Regarding the question "Would you buy another iPhone?"... I'm mulling that over now. ok, so iOS is probably more buggy than Android, but when it does work it seems to be prettier and faster, with a better UI. That's from limited experience... anyone able to give a personal opinion having owned both devices themselves? I'm tempted to 'stick to what I know' rather than taking a gamble and finding that Android's apps are inferior, or the GUI is sluggish, etc.

RS

Comment Re:Stop whining (Score 1) 240

Difference being we CAN do the stuff that Required Snark was talking about. Whilst I'm quite happy to solder or write assembly code, I'm not so hot on legal issues (but I have made a few movies and am about to make a few more).

I think "do it yourself is just a silly excuse" only works when we can't do those things ourself - but we can. We are the geeks. If we don't do it, sure as hell no-one else will.

RS

Comment Farewell, Ubuntu. Hello, Linux Mint. (Score 1) 449

Having been using Ubuntu since I returned to geekland about 5 years ago, my next install will be Linux Mint. I've been running it in VirtualBox on my Mac, and it's fairly decent.

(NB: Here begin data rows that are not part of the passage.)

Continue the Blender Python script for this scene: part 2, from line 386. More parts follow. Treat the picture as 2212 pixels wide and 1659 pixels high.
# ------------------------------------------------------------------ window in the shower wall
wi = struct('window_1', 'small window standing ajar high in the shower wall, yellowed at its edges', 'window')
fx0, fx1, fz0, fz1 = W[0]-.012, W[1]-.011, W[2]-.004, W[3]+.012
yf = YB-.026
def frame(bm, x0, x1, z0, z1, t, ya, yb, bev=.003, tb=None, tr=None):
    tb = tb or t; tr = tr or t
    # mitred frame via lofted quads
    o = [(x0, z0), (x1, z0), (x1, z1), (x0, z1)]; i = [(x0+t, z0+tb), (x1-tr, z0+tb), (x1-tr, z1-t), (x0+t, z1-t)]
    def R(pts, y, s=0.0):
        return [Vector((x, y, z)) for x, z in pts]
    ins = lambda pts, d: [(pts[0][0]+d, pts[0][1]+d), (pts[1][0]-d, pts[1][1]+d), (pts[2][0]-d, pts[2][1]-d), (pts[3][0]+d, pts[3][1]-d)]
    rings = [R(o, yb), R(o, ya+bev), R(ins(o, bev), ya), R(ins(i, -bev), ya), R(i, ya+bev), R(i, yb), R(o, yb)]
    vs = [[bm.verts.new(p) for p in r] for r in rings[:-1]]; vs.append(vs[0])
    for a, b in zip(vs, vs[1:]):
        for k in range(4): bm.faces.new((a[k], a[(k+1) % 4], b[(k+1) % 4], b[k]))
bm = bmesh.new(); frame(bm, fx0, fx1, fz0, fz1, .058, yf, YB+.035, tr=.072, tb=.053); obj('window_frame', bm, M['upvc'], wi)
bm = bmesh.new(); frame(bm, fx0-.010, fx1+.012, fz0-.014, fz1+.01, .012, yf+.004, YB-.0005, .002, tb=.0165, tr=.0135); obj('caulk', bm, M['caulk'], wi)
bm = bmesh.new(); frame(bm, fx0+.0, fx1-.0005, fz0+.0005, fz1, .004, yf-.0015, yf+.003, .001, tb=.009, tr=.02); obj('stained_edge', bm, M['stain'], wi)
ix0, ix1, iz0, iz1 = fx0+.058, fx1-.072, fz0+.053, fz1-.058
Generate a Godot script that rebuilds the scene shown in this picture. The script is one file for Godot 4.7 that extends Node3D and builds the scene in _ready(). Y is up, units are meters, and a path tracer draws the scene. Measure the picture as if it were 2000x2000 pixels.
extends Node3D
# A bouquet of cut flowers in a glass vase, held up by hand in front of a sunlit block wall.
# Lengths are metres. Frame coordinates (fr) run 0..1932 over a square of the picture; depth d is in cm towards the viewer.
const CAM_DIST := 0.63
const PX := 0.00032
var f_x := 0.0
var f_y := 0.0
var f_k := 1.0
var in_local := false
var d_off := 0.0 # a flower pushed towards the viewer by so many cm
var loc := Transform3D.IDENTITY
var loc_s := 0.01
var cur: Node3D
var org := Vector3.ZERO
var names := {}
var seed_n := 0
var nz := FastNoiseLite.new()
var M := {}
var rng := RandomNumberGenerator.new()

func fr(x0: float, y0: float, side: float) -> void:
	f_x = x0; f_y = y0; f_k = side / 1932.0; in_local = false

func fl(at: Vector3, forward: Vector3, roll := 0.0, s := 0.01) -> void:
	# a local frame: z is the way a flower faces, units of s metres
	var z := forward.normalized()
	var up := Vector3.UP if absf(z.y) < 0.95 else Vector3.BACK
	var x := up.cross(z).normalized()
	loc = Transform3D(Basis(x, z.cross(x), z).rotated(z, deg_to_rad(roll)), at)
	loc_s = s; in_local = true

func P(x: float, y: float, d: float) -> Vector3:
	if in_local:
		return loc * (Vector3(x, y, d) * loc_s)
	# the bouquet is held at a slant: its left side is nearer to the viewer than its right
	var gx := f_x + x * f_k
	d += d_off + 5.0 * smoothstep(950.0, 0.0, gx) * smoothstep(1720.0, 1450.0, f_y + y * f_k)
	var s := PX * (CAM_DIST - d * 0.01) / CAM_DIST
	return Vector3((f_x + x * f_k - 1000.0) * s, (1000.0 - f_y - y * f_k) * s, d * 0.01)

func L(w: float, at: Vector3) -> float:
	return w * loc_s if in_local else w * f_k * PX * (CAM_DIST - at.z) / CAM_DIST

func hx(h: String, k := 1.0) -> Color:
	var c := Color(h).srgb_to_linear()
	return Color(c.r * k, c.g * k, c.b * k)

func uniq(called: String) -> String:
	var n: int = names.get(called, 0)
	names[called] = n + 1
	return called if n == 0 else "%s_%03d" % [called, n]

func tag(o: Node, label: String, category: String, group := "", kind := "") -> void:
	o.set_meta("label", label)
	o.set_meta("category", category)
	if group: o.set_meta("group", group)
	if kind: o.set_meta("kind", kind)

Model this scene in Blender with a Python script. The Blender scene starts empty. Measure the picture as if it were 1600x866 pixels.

Gnome 2.x was such a great interface. It was simple, clean, efficient. ok, it wasn't as beautiful as OS X, but window management was so much easier. Simple things like file open/save dialogues, the way menus were arranged, were logical and well-designed.

Innovation is good. I think Unity is OK, and an interesting experiment, but it was introduced too early. I also think that fundamentally users need to know what applications they have open - I know iOS doesn't do this, but I think it causes problems even on existing mobile devices, and would be even worse on a desktop for a content-creator.

This new idea is just bonkers. It's a step backwards.

I actually think that Desktop Linux may have a big future - perhaps in education (specifically IT / Computer Science classes at high school and university) - especially as hardware becomes dirt cheap and MS and Apple begin to neglect their full desktops. Ubuntu could (should?) have been aiming for that market, but it seems to me that they're chasing the same opportunities as Android. Android has already won.

RS

Comment Re:Platform loyalty: 94% iPhone 47% Android (Score 1) 761

That wasn't a rate of defection that was quoted, it was a rate of "announced intended defection". Just because 50% of Android users might have said in a poll that they wouldn't buy another Android, doesn't mean they would. They may, for example, remember why they didn't get an iPhone in the first place - because it's much more expensive. The survey doesn't show much, other than perhaps more 'brand loyalty' amongst iPhone users. Hardly a surprise given the almost religious devotion many Mac users have, is it? (for reference, I own an iPhone, Mac Mini, and use both Linux & OS X at work).